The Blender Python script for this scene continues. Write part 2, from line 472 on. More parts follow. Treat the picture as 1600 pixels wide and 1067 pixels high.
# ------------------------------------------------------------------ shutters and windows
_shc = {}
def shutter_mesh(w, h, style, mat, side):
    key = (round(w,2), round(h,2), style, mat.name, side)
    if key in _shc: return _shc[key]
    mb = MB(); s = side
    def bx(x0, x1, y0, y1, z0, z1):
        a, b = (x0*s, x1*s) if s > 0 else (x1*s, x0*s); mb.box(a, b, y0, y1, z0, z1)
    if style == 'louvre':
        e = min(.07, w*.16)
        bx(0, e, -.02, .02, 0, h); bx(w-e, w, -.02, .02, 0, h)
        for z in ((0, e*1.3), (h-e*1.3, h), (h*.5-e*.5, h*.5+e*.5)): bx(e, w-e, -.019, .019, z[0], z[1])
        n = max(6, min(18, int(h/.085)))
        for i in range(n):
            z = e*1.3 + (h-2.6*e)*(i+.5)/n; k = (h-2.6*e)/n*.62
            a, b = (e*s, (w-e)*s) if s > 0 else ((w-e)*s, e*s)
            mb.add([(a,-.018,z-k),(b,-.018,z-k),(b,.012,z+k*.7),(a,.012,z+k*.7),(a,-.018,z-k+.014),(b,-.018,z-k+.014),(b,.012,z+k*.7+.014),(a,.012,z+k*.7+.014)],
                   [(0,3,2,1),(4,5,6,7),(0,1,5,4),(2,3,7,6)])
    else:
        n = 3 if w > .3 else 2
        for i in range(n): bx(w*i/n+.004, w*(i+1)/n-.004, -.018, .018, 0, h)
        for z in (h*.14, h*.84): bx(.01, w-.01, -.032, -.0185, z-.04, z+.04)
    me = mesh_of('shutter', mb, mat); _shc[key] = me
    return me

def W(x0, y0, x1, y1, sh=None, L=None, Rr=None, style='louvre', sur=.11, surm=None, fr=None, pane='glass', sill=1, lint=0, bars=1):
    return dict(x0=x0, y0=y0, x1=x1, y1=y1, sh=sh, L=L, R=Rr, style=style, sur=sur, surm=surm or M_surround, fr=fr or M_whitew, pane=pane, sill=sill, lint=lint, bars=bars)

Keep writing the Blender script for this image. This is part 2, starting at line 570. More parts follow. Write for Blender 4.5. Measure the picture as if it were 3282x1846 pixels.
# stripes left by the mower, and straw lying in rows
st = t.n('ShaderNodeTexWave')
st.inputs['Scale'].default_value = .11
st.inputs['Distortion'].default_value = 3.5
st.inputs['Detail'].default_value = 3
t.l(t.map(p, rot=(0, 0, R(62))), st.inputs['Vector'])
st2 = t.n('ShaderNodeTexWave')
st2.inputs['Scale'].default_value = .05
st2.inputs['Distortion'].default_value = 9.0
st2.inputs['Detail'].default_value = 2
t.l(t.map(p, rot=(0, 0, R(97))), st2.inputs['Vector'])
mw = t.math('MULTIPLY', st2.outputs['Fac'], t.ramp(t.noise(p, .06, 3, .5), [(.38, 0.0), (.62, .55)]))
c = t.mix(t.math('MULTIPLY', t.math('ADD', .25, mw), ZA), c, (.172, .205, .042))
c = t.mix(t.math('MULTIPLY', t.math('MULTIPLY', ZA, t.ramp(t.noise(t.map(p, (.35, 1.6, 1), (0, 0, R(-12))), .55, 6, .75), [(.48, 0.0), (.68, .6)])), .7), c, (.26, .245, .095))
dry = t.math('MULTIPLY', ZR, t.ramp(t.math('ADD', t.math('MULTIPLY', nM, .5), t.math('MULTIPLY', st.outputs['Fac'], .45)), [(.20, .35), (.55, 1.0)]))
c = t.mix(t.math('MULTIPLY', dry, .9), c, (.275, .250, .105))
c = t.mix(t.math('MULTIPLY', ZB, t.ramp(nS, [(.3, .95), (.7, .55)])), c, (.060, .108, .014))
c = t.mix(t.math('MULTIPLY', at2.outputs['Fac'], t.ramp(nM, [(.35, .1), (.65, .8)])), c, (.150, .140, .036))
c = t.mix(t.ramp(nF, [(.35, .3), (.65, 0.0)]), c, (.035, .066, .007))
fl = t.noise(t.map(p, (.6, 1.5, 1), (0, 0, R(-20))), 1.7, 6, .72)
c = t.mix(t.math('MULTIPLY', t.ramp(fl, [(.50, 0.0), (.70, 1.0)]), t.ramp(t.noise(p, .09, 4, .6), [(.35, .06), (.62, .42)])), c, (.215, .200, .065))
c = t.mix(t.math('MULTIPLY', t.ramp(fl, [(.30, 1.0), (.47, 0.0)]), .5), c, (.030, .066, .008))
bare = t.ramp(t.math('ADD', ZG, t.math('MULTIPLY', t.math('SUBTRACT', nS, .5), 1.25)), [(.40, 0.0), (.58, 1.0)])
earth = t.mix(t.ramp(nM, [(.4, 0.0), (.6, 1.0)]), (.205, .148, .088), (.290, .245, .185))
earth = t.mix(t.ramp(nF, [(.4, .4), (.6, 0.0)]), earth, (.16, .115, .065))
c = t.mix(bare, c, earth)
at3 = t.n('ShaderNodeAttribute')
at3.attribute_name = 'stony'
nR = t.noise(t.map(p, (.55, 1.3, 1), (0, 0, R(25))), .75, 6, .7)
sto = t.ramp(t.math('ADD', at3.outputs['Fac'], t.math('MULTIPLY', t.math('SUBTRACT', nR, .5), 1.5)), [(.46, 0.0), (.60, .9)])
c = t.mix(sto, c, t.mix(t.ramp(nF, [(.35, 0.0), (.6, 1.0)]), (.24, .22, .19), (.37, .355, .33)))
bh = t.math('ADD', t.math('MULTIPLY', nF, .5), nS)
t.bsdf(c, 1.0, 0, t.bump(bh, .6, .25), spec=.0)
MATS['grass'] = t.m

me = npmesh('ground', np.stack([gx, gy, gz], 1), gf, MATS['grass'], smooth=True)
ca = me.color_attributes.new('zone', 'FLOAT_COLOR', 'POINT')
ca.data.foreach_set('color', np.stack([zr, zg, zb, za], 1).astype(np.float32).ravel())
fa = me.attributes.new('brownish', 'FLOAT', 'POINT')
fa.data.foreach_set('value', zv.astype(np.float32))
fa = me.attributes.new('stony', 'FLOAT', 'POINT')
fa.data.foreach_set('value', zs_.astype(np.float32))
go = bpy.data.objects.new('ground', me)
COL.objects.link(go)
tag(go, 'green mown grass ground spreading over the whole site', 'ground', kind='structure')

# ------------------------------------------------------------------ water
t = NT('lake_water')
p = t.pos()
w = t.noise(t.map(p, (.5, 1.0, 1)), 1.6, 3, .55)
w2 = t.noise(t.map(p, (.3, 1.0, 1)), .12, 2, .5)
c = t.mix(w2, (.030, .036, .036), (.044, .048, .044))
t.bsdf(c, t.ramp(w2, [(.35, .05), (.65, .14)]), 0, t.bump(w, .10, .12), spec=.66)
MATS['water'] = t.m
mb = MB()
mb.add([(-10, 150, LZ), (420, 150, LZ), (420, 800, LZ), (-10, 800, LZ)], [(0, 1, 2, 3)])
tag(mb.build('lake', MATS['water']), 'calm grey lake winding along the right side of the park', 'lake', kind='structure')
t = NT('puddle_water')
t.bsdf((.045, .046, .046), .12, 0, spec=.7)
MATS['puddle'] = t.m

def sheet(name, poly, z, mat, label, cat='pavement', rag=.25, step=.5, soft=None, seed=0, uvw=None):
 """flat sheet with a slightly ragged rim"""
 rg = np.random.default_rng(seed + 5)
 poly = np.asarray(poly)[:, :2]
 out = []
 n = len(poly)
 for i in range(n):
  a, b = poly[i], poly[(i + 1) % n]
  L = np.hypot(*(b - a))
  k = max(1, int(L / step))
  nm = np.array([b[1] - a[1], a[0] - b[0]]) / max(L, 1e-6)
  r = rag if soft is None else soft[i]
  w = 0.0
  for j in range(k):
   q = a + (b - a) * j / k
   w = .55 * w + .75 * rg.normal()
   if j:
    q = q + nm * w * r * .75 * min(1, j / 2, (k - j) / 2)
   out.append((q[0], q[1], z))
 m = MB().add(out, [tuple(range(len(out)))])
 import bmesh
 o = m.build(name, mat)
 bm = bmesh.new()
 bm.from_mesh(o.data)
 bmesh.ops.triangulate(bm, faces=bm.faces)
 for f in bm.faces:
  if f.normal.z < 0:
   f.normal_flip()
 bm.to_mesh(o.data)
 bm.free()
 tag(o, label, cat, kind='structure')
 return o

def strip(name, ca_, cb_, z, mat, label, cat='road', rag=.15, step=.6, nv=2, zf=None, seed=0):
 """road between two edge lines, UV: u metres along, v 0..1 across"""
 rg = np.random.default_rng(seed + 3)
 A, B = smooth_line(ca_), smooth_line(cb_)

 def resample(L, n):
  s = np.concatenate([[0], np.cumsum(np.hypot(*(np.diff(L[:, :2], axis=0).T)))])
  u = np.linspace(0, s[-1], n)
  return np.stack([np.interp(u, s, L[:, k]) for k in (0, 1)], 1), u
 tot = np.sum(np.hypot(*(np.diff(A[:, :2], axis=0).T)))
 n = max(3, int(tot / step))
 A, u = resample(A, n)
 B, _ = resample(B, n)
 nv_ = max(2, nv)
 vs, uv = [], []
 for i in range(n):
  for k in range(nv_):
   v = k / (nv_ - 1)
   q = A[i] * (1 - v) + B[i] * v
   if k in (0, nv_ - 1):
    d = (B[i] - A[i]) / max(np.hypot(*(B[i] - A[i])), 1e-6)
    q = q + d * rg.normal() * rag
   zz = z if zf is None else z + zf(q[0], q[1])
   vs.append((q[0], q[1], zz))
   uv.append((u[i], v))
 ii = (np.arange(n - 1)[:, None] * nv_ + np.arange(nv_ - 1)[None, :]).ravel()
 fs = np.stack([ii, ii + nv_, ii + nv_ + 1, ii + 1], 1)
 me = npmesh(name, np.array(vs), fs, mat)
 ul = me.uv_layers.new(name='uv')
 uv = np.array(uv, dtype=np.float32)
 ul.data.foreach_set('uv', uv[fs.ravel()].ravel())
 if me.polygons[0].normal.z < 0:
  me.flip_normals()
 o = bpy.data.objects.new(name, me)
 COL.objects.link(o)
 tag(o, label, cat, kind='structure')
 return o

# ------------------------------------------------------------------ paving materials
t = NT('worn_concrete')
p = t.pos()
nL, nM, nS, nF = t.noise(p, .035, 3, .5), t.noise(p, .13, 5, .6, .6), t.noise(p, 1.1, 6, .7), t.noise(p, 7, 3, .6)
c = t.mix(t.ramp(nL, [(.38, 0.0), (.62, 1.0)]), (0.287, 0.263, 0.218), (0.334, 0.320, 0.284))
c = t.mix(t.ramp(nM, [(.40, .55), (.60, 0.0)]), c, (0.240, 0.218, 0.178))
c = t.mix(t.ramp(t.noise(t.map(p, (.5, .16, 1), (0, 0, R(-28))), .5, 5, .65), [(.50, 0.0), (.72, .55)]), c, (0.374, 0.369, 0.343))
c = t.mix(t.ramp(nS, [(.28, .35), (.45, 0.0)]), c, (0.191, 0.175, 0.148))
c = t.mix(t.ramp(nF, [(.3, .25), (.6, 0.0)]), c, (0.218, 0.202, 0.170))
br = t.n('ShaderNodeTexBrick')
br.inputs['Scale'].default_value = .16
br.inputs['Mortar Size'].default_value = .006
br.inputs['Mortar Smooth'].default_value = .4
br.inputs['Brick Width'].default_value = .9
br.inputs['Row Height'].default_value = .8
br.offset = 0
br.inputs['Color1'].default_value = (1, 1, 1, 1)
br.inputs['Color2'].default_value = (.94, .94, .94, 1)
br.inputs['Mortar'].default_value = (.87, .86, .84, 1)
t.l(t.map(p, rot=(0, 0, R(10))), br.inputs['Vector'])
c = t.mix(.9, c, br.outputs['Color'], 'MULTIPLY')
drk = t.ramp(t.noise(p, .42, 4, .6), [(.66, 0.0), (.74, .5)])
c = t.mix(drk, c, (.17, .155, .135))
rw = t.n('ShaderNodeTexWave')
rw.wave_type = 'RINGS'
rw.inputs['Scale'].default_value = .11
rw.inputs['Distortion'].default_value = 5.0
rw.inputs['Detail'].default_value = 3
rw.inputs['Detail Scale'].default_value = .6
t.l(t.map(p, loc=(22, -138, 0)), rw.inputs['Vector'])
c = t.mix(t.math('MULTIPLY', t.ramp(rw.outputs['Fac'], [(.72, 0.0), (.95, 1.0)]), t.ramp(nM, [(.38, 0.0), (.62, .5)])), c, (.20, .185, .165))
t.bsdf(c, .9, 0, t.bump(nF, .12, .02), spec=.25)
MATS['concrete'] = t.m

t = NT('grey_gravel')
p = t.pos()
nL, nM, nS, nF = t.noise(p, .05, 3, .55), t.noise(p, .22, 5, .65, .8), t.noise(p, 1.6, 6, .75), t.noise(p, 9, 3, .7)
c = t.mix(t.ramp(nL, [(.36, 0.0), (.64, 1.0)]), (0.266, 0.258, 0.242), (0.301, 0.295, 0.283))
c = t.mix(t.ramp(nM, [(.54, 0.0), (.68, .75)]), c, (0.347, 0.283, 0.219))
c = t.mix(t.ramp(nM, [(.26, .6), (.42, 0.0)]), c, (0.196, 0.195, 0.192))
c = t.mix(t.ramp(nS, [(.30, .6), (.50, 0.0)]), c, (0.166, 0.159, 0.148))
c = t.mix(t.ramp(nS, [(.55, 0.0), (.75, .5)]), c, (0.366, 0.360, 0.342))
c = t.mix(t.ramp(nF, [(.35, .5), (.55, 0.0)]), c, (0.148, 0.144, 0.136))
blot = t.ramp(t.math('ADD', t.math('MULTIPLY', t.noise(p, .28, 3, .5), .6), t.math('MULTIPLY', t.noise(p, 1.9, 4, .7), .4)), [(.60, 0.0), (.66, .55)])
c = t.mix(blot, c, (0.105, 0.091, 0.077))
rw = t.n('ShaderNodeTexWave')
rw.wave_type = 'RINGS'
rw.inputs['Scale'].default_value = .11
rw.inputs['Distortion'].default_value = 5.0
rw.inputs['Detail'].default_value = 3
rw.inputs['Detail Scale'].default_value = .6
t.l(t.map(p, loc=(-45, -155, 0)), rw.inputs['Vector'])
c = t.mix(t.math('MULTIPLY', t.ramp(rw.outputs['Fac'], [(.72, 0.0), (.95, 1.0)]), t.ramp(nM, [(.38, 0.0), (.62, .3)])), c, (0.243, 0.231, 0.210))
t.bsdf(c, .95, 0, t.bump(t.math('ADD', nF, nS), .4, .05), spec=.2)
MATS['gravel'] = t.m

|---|

__TASK STATEMENT__:
Gather, from the listing above, every line carrying the word "parts".

__RIGHT ANSWER__:
The Blender Python script for this scene continues. Write part 2, from line 472 on. More parts follow. Treat the picture as 1600 pixels wide and 1067 pixels high.
Keep writing the Blender script for this image. This is part 2, starting at line 570. More parts follow. Write for Blender 4.5. Measure the picture as if it were 3282x1846 pixels.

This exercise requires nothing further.